Start
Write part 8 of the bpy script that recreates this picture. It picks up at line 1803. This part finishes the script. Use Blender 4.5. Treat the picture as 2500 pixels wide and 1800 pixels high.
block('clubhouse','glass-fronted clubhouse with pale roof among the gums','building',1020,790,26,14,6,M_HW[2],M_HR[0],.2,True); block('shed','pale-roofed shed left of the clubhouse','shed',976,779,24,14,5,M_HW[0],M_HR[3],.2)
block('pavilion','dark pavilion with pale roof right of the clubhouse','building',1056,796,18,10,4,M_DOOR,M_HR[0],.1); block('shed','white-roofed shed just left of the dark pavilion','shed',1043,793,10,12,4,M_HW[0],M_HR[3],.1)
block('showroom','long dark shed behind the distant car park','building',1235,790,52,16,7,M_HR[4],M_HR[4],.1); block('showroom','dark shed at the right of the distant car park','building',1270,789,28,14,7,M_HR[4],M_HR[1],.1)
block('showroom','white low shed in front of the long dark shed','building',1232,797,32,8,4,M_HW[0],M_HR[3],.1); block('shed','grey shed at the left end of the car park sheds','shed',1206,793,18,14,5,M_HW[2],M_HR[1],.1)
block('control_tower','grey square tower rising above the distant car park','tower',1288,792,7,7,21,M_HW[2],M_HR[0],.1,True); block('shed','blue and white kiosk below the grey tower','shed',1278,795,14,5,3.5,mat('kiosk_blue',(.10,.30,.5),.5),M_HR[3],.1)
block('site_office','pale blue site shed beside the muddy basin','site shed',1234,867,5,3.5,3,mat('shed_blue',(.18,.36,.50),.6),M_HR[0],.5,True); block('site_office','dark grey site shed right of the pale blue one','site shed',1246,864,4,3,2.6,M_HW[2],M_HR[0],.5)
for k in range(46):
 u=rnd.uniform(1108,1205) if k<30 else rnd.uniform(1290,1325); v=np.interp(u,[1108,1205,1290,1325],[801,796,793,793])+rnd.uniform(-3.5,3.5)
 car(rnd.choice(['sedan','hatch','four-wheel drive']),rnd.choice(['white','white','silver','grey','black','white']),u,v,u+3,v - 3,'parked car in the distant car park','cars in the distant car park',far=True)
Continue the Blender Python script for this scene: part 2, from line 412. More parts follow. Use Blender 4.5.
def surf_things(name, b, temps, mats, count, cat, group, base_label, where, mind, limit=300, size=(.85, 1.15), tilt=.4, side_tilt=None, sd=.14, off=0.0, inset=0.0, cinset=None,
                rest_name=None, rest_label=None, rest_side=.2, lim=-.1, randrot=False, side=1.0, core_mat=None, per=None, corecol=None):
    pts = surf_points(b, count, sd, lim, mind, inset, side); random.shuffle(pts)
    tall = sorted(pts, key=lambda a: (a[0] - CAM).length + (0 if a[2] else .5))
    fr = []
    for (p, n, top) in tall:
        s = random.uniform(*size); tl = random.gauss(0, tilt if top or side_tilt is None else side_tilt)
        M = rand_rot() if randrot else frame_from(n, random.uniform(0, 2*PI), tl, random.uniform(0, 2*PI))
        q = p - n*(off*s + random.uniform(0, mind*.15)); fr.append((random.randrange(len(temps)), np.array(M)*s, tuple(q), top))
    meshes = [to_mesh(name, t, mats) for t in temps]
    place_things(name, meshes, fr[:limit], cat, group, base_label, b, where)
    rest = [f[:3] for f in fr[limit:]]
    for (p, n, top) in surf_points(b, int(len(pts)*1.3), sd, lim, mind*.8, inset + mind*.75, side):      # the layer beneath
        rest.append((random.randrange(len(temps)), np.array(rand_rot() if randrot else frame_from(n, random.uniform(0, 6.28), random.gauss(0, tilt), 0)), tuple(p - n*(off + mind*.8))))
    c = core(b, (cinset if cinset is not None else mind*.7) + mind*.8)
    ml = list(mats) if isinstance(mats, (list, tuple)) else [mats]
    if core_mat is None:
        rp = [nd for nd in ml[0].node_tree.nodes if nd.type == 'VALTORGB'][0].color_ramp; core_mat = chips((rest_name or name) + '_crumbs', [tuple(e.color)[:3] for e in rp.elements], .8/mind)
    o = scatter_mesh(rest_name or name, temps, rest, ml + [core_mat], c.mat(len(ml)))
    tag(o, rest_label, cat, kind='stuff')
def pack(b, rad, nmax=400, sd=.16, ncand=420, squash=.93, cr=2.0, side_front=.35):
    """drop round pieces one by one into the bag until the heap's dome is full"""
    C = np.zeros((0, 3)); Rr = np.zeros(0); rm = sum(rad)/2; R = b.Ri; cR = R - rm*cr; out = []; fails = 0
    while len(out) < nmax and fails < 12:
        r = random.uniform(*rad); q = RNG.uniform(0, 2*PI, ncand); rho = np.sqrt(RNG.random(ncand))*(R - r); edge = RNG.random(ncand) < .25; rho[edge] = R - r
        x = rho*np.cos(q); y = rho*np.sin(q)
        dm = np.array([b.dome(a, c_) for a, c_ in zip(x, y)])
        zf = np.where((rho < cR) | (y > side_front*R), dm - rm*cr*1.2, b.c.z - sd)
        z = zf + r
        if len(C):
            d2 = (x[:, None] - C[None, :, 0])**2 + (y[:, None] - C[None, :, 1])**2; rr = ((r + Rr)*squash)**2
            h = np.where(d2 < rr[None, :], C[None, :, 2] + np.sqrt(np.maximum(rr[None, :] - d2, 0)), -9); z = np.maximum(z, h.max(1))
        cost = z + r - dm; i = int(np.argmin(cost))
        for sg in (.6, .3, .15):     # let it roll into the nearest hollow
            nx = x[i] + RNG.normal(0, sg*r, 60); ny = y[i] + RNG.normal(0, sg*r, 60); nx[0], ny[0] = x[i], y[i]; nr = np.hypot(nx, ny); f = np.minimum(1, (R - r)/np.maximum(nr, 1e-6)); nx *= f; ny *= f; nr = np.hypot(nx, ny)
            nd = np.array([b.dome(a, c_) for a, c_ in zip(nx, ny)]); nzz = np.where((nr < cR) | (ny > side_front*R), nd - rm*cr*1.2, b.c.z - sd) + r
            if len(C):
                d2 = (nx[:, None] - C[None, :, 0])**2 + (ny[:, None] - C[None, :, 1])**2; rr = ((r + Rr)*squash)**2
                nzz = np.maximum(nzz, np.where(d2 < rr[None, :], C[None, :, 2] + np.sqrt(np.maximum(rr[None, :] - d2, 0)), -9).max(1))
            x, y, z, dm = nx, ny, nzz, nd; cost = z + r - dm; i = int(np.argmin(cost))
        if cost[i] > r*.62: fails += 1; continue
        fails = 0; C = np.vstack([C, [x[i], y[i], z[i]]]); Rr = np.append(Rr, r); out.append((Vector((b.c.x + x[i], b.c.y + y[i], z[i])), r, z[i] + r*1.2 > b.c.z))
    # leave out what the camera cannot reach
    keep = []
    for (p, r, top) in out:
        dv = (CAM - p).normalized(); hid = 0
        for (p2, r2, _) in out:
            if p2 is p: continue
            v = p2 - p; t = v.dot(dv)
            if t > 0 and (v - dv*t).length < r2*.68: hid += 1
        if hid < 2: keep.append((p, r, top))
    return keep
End
◆ What to produce
Output every line above without altering anything.

◆ Answer in full
Write part 8 of the bpy script that recreates this picture. It picks up at line 1803. This part finishes the script. Use Blender 4.5. Treat the picture as 2500 pixels wide and 1800 pixels high.
block('clubhouse','glass-fronted clubhouse with pale roof among the gums','building',1020,790,26,14,6,M_HW[2],M_HR[0],.2,True); block('shed','pale-roofed shed left of the clubhouse','shed',976,779,24,14,5,M_HW[0],M_HR[3],.2)
block('pavilion','dark pavilion with pale roof right of the clubhouse','building',1056,796,18,10,4,M_DOOR,M_HR[0],.1); block('shed','white-roofed shed just left of the dark pavilion','shed',1043,793,10,12,4,M_HW[0],M_HR[3],.1)
block('showroom','long dark shed behind the distant car park','building',1235,790,52,16,7,M_HR[4],M_HR[4],.1); block('showroom','dark shed at the right of the distant car park','building',1270,789,28,14,7,M_HR[4],M_HR[1],.1)
block('showroom','white low shed in front of the long dark shed','building',1232,797,32,8,4,M_HW[0],M_HR[3],.1); block('shed','grey shed at the left end of the car park sheds','shed',1206,793,18,14,5,M_HW[2],M_HR[1],.1)
block('control_tower','grey square tower rising above the distant car park','tower',1288,792,7,7,21,M_HW[2],M_HR[0],.1,True); block('shed','blue and white kiosk below the grey tower','shed',1278,795,14,5,3.5,mat('kiosk_blue',(.10,.30,.5),.5),M_HR[3],.1)
block('site_office','pale blue site shed beside the muddy basin','site shed',1234,867,5,3.5,3,mat('shed_blue',(.18,.36,.50),.6),M_HR[0],.5,True); block('site_office','dark grey site shed right of the pale blue one','site shed',1246,864,4,3,2.6,M_HW[2],M_HR[0],.5)
for k in range(46):
 u=rnd.uniform(1108,1205) if k<30 else rnd.uniform(1290,1325); v=np.interp(u,[1108,1205,1290,1325],[801,796,793,793])+rnd.uniform(-3.5,3.5)
 car(rnd.choice(['sedan','hatch','four-wheel drive']),rnd.choice(['white','white','silver','grey','black','white']),u,v,u+3,v - 3,'parked car in the distant car park','cars in the distant car park',far=True)
Continue the Blender Python script for this scene: part 2, from line 412. More parts follow. Use Blender 4.5.
def surf_things(name, b, temps, mats, count, cat, group, base_label, where, mind, limit=300, size=(.85, 1.15), tilt=.4, side_tilt=None, sd=.14, off=0.0, inset=0.0, cinset=None,
                rest_name=None, rest_label=None, rest_side=.2, lim=-.1, randrot=False, side=1.0, core_mat=None, per=None, corecol=None):
    pts = surf_points(b, count, sd, lim, mind, inset, side); random.shuffle(pts)
    tall = sorted(pts, key=lambda a: (a[0] - CAM).length + (0 if a[2] else .5))
    fr = []
    for (p, n, top) in tall:
        s = random.uniform(*size); tl = random.gauss(0, tilt if top or side_tilt is None else side_tilt)
        M = rand_rot() if randrot else frame_from(n, random.uniform(0, 2*PI), tl, random.uniform(0, 2*PI))
        q = p - n*(off*s + random.uniform(0, mind*.15)); fr.append((random.randrange(len(temps)), np.array(M)*s, tuple(q), top))
    meshes = [to_mesh(name, t, mats) for t in temps]
    place_things(name, meshes, fr[:limit], cat, group, base_label, b, where)
    rest = [f[:3] for f in fr[limit:]]
    for (p, n, top) in surf_points(b, int(len(pts)*1.3), sd, lim, mind*.8, inset + mind*.75, side):      # the layer beneath
        rest.append((random.randrange(len(temps)), np.array(rand_rot() if randrot else frame_from(n, random.uniform(0, 6.28), random.gauss(0, tilt), 0)), tuple(p - n*(off + mind*.8))))
    c = core(b, (cinset if cinset is not None else mind*.7) + mind*.8)
    ml = list(mats) if isinstance(mats, (list, tuple)) else [mats]
    if core_mat is None:
        rp = [nd for nd in ml[0].node_tree.nodes if nd.type == 'VALTORGB'][0].color_ramp; core_mat = chips((rest_name or name) + '_crumbs', [tuple(e.color)[:3] for e in rp.elements], .8/mind)
    o = scatter_mesh(rest_name or name, temps, rest, ml + [core_mat], c.mat(len(ml)))
    tag(o, rest_label, cat, kind='stuff')
def pack(b, rad, nmax=400, sd=.16, ncand=420, squash=.93, cr=2.0, side_front=.35):
    """drop round pieces one by one into the bag until the heap's dome is full"""
    C = np.zeros((0, 3)); Rr = np.zeros(0); rm = sum(rad)/2; R = b.Ri; cR = R - rm*cr; out = []; fails = 0
    while len(out) < nmax and fails < 12:
        r = random.uniform(*rad); q = RNG.uniform(0, 2*PI, ncand); rho = np.sqrt(RNG.random(ncand))*(R - r); edge = RNG.random(ncand) < .25; rho[edge] = R - r
        x = rho*np.cos(q); y = rho*np.sin(q)
        dm = np.array([b.dome(a, c_) for a, c_ in zip(x, y)])
        zf = np.where((rho < cR) | (y > side_front*R), dm - rm*cr*1.2, b.c.z - sd)
        z = zf + r
        if len(C):
            d2 = (x[:, None] - C[None, :, 0])**2 + (y[:, None] - C[None, :, 1])**2; rr = ((r + Rr)*squash)**2
            h = np.where(d2 < rr[None, :], C[None, :, 2] + np.sqrt(np.maximum(rr[None, :] - d2, 0)), -9); z = np.maximum(z, h.max(1))
        cost = z + r - dm; i = int(np.argmin(cost))
        for sg in (.6, .3, .15):     # let it roll into the nearest hollow
            nx = x[i] + RNG.normal(0, sg*r, 60); ny = y[i] + RNG.normal(0, sg*r, 60); nx[0], ny[0] = x[i], y[i]; nr = np.hypot(nx, ny); f = np.minimum(1, (R - r)/np.maximum(nr, 1e-6)); nx *= f; ny *= f; nr = np.hypot(nx, ny)
            nd = np.array([b.dome(a, c_) for a, c_ in zip(nx, ny)]); nzz = np.where((nr < cR) | (ny > side_front*R), nd - rm*cr*1.2, b.c.z - sd) + r
            if len(C):
                d2 = (nx[:, None] - C[None, :, 0])**2 + (ny[:, None] - C[None, :, 1])**2; rr = ((r + Rr)*squash)**2
                nzz = np.maximum(nzz, np.where(d2 < rr[None, :], C[None, :, 2] + np.sqrt(np.maximum(rr[None, :] - d2, 0)), -9).max(1))
            x, y, z, dm = nx, ny, nzz, nd; cost = z + r - dm; i = int(np.argmin(cost))
        if cost[i] > r*.62: fails += 1; continue
        fails = 0; C = np.vstack([C, [x[i], y[i], z[i]]]); Rr = np.append(Rr, r); out.append((Vector((b.c.x + x[i], b.c.y + y[i], z[i])), r, z[i] + r*1.2 > b.c.z))
    # leave out what the camera cannot reach
    keep = []
    for (p, r, top) in out:
        dv = (CAM - p).normalized(); hid = 0
        for (p2, r2, _) in out:
            if p2 is p: continue
            v = p2 - p; t = v.dot(dv)
            if t > 0 and (v - dv*t).length < r2*.68: hid += 1
        if hid < 2: keep.append((p, r, top))
    return keep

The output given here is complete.